114. The method according to any one of embodiments 107-113, wherein the reduction of NOx is maintained after hydrothermal aging of the zeolite.

115. The method according to embodiment 114, wherein the hydrothermal aging takes place in the presence of about 10% FFO/air at about 800 °C for about 16 hours.

[105] Furthermore, the disclosure encompasses all variations, combinations, and permutations in which at least one limitation, element, clause, and descriptive term from at least one of the listed claims is introduced into another claim. For example, any claim that is dependent on another claim can be modified to include at least one limitation found in any other claim that is dependent on the same base claim. Where elements are presented as lists, such as, e.g., in Markush group format, each subgroup of the elements is also disclosed, and any element(s) can be removed from the group.
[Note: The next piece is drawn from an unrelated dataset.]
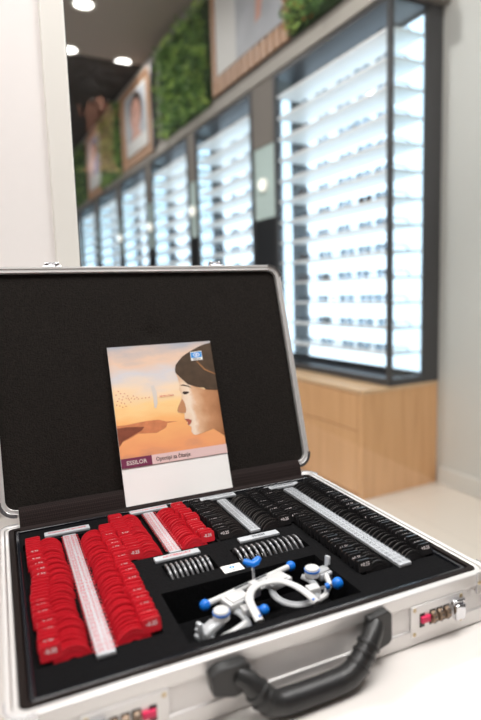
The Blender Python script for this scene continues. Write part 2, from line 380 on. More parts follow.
# downlights in the shop ceiling
def area(name, loc, power, size, rgb=(1,1,1), parent=None, shape='DISK', rot=(0,0,0)):
    l = bpy.data.lights.new(name, 'AREA'); l.energy = power; l.shape = shape; l.size = size; l.color = rgb
    o = bpy.data.objects.new(name, l); COL.objects.link(o)
    if parent: o.parent = parent
    o.location = loc; o.rotation_euler = rot
    return o
DL = [(-.66, 2.85, 'downlight nearest the top edge of the glass'), (-.61, 3.80, 'downlight beside the white window frame'), (-.03, 3.86, 'downlight beside the cornice'),
      (-1.35, .2, 'unseen downlight added above the nearest cabinet'), (-.62, 5.9, 'downlight in the dark far ceiling'), (-.62, 8.2, 'last downlight before the dark end wall'), (-1.0, -1.0, 'unseen downlight added just beyond the glass at the right'), (-2.6, 3.4, 'unseen downlight added over the middle of the aisle')]  # nearest-cabinet, right-hand and aisle ones are unseen, added to light floor and wall
for v, u, lb in DL:
    zc = CEIL-.02 if u > 3.9 else CEIL
    p = SHOP @ Vector((v, u, zc))
    t = thing('downlight', 'round white '+lb, 'ceiling light', p, 0, 'downlights in the shop ceiling')
    MB().ring(arcs(.105, 28), arcs(.082, 28), -.012, -.0005).build('trim_ring', M['frame_paint'], t)
    MB().lathe([(.080, -.006), (.080, -.001)], 28).build('diffuser', M['downlight'], t)
    if u < 9: area('light', (0, 0, -.02), 3 if v > -.1 else 9 if v > -1 and u > 2 else 26 if u < 0 else 46, .15, (1, .985, .965), t)

# ------------------------------------------------------------------ lit display cabinets in a row
SHELFZ = [1.651-.14*i for i in range(13)]
CABU = [.02, 1.48, 2.73, 3.98, 5.23, 6.48, 7.73, 8.98]
CABN = ['nearest', 'second nearest', 'third nearest', 'fourth nearest', 'fifth nearest', 'sixth nearest', 'seventh nearest', 'farthest']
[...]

It should be understood that, in general, where the disclosure, or aspects of the disclosure, is/are referred to as comprising particular elements and/or features, embodiments of the disclosure or aspects of the disclosure consist, or consist essentially of, such elements and/or features. For purposes of simplicity, those embodiments have not been specifically set forth in haec verba herein. Where ranges are given, endpoints are included. Furthermore, unless otherwise indicated or otherwise evident from the context and understanding of one of ordinary skill in the art, values that are expressed as ranges can assume any specific value or sub range within the stated ranges in different embodiments of the disclosure, unless the context clearly dictates otherwise.

[106] Those of ordinary skill in the art will recognize or be able to ascertain using no more than routine experimentation, many equivalents to the specific embodiments of the disclosure described herein. Such equivalents are intended to be encompassed by the claims.